Colleges are trying to help. Amherst College, for example, has gone so far as to open a year-round dorm so that housing- and food-insecure students have a place to stay and get food during times when the normal dorms are closed. Last year, California passed legislation that requires its public colleges to apply to participate in local food assistance programs. It also established funding for college food pantries as part of the state’s Emergency Food Assistance Program.

Many institutions have opened up such food pantries in recent years. Nearly 400 schools are now part of the College and University Food Bank Alliance. Four years ago, the organization had just 15 members. One member, George Washington University, opened its food bank last year. Within a month, more than 250 students were using the pantry each day.

Colleges have had to step up, not only to address the immense needs of their students, but because little help is coming from anywhere else. As a country, we are ignoring the problem. The systems currently in place for keeping Americans from starving do not translate well to college campuses. While a growing number of college students are enrolled in the federal Supplemental Nutrition Assistance Program (SNAP), the vast majority cannot use those benefits on campus.

As of 2016, just two college campuses were known to have cleared the many hurdles that prevent colleges from participating the program.

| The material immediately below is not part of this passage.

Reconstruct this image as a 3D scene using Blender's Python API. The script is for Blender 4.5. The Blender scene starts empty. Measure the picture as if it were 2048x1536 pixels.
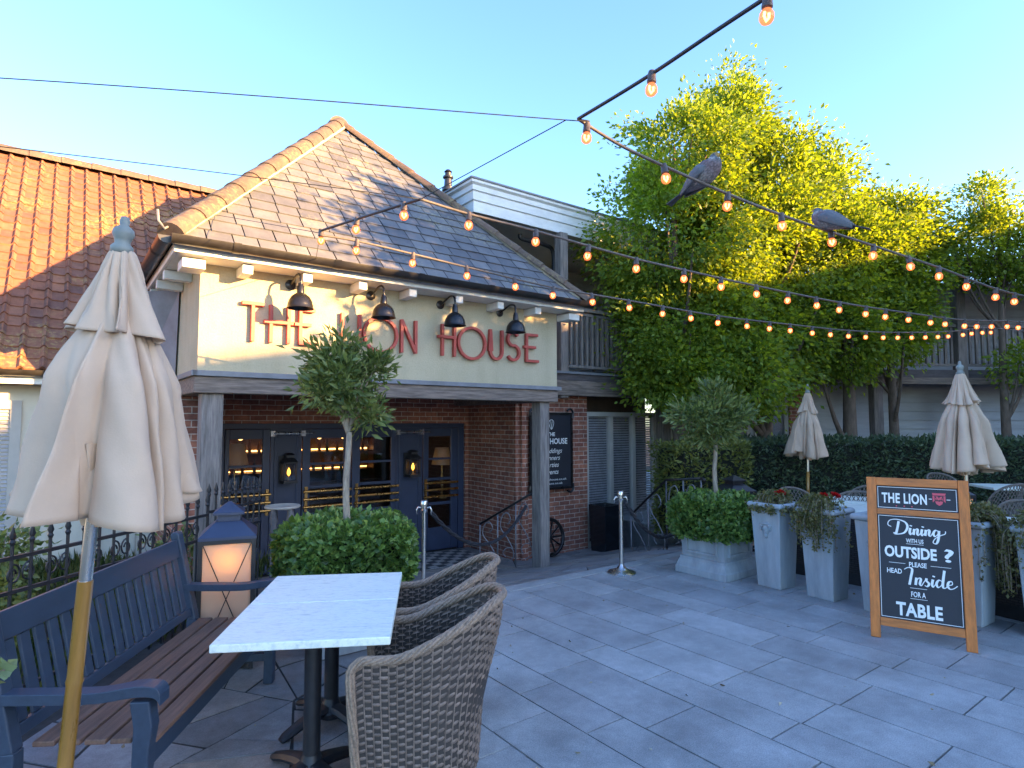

At a minimum, the federal government should require the states to track graduation rates for food insecure students. Sara Goldrick-Rab, a professor at Temple University and a leading expert on student hunger, has proposed extending the National School Lunch Program from schoolchildren to college students, and extending subsidized housing and transportation to college students. But this is hardly enough.

Many food insecure students are also homeless. The University of Wisconsin study found that 14 percent of community college students are currently experienced homelessness. They require counseling, shelter, and often clothing subsidies and emergency funds.

We need to do much more to facilitate these struggling students’ success.